**Instructions for the task:** Type out the complete listing below word for word, without its pictures.

►

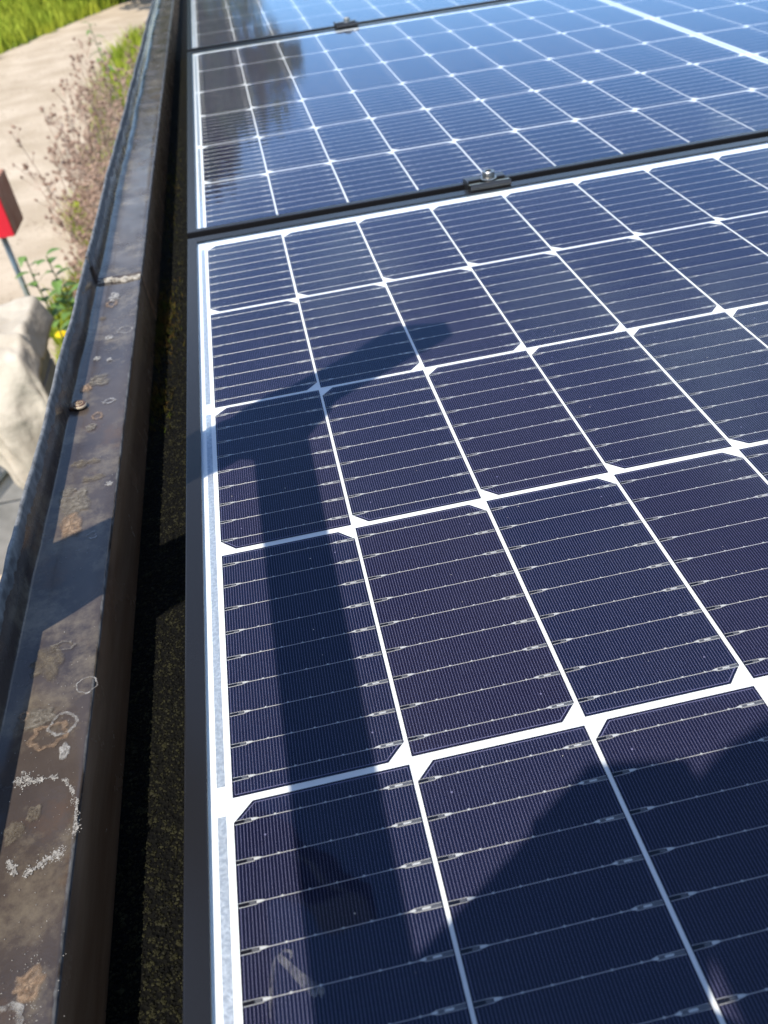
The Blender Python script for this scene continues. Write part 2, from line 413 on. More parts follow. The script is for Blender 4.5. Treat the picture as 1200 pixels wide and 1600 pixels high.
def coping(y0, y1, dz, dx=0.0):
    prof = [(XL, -0.36), (XL - .0006, -.10), (XL, -.024), (XL + .0002, -.0185), (XL + .0012, -.0172), (XL + .0028, -.0178), (XL + .0034, -.0205), (XL + .0036, -.040), (XL + .0042, -.0478), (XL + .0058, COPZ), (-.128, COPZ - .0004),
            (-.110, COPZ - .0007), (-.100, COPZ - .0002), (XR - .0022, COPZ + .0001), (XR - .0007, COPZ - .0004), (XR, COPZ - .0018), (XR + .0006, -.075), (XR + .0014, ROOFZ - .004), (XR + .0014, -.36)]
    n = len(prof); ny = int((y1 - y0) / 0.012)
    vs = []; fs = []
    for j in range(ny + 1):
        y = y0 + (y1 - y0) * j / ny
        for i, (x, z) in enumerate(prof):
            lip = 1.0 if 1 < i < 9 else 0.25
            if i in (0, n - 1): lip = 0
            wx = lip * (0.0022 * noise.noise(Vector((y * 5, 0, 1.3))) + 0.0009 * noise.noise(Vector((y * 26, 2, 1.3))))
            wz = (0.0016 * noise.noise(Vector((y * 9, 5, 7))) + 0.0010 * noise.noise(Vector((y * 60, 5, 7)))) if 2 <= i <= 6 else 0.0004 * noise.noise(Vector((y * 7, x * 60, 9)))
            if i in (13, 14, 15): wx += 0.0005 * noise.noise(Vector((y * 70, 9, 1)))
            vs.append((x + wx + dx, y, z + (wz if 0 < i < n - 1 else 0) + (dz if 0 < i < n - 1 else 0)))
    for j in range(ny):
        for i in range(n - 1):
            a = j * n + i; fs.append((a, a + 1, a + n + 1, a + n))
    fs.append(tuple(range(n)))
    fs.append(tuple(ny * n + i for i in range(n - 1, -1, -1)))
    b = MB(); b.raw(vs, fs)
    o = in_shed(b.build('coping_sheet', M_cop, shed))
    bm = bmesh.new(); bm.from_mesh(o.data); bmesh.ops.recalc_face_normals(bm, faces=bm.faces); bm.to_mesh(o.data); bm.free()
    o.data.polygons.foreach_set('use_smooth', [len(p.vertices) == 4 for p in o.data.polygons])
    return o
near_cop = coping(Y0, 0.080, 0.0)
far_cop = coping(0.0825, Y1, 0.0012, 0.0003)
near_cop['label'] = 'near coping sheet, stained and spotted with lichen'
far_cop['label'] = 'far glossy coping sheet beyond the sealed joint'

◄

**Worked solution:**
The Blender Python script for this scene continues. Write part 2, from line 413 on. More parts follow. The script is for Blender 4.5. Treat the picture as 1200 pixels wide and 1600 pixels high.
def coping(y0, y1, dz, dx=0.0):
    prof = [(XL, -0.36), (XL - .0006, -.10), (XL, -.024), (XL + .0002, -.0185), (XL + .0012, -.0172), (XL + .0028, -.0178), (XL + .0034, -.0205), (XL + .0036, -.040), (XL + .0042, -.0478), (XL + .0058, COPZ), (-.128, COPZ - .0004),
            (-.110, COPZ - .0007), (-.100, COPZ - .0002), (XR - .0022, COPZ + .0001), (XR - .0007, COPZ - .0004), (XR, COPZ - .0018), (XR + .0006, -.075), (XR + .0014, ROOFZ - .004), (XR + .0014, -.36)]
    n = len(prof); ny = int((y1 - y0) / 0.012)
    vs = []; fs = []
    for j in range(ny + 1):
        y = y0 + (y1 - y0) * j / ny
        for i, (x, z) in enumerate(prof):
            lip = 1.0 if 1 < i < 9 else 0.25
            if i in (0, n - 1): lip = 0
            wx = lip * (0.0022 * noise.noise(Vector((y * 5, 0, 1.3))) + 0.0009 * noise.noise(Vector((y * 26, 2, 1.3))))
            wz = (0.0016 * noise.noise(Vector((y * 9, 5, 7))) + 0.0010 * noise.noise(Vector((y * 60, 5, 7)))) if 2 <= i <= 6 else 0.0004 * noise.noise(Vector((y * 7, x * 60, 9)))
            if i in (13, 14, 15): wx += 0.0005 * noise.noise(Vector((y * 70, 9, 1)))
            vs.append((x + wx + dx, y, z + (wz if 0 < i < n - 1 else 0) + (dz if 0 < i < n - 1 else 0)))
    for j in range(ny):
        for i in range(n - 1):
            a = j * n + i; fs.append((a, a + 1, a + n + 1, a + n))
    fs.append(tuple(range(n)))
    fs.append(tuple(ny * n + i for i in range(n - 1, -1, -1)))
    b = MB(); b.raw(vs, fs)
    o = in_shed(b.build('coping_sheet', M_cop, shed))
    bm = bmesh.new(); bm.from_mesh(o.data); bmesh.ops.recalc_face_normals(bm, faces=bm.faces); bm.to_mesh(o.data); bm.free()
    o.data.polygons.foreach_set('use_smooth', [len(p.vertices) == 4 for p in o.data.polygons])
    return o
near_cop = coping(Y0, 0.080, 0.0)
far_cop = coping(0.0825, Y1, 0.0012, 0.0003)
near_cop['label'] = 'near coping sheet, stained and spotted with lichen'
far_cop['label'] = 'far glossy coping sheet beyond the sealed joint'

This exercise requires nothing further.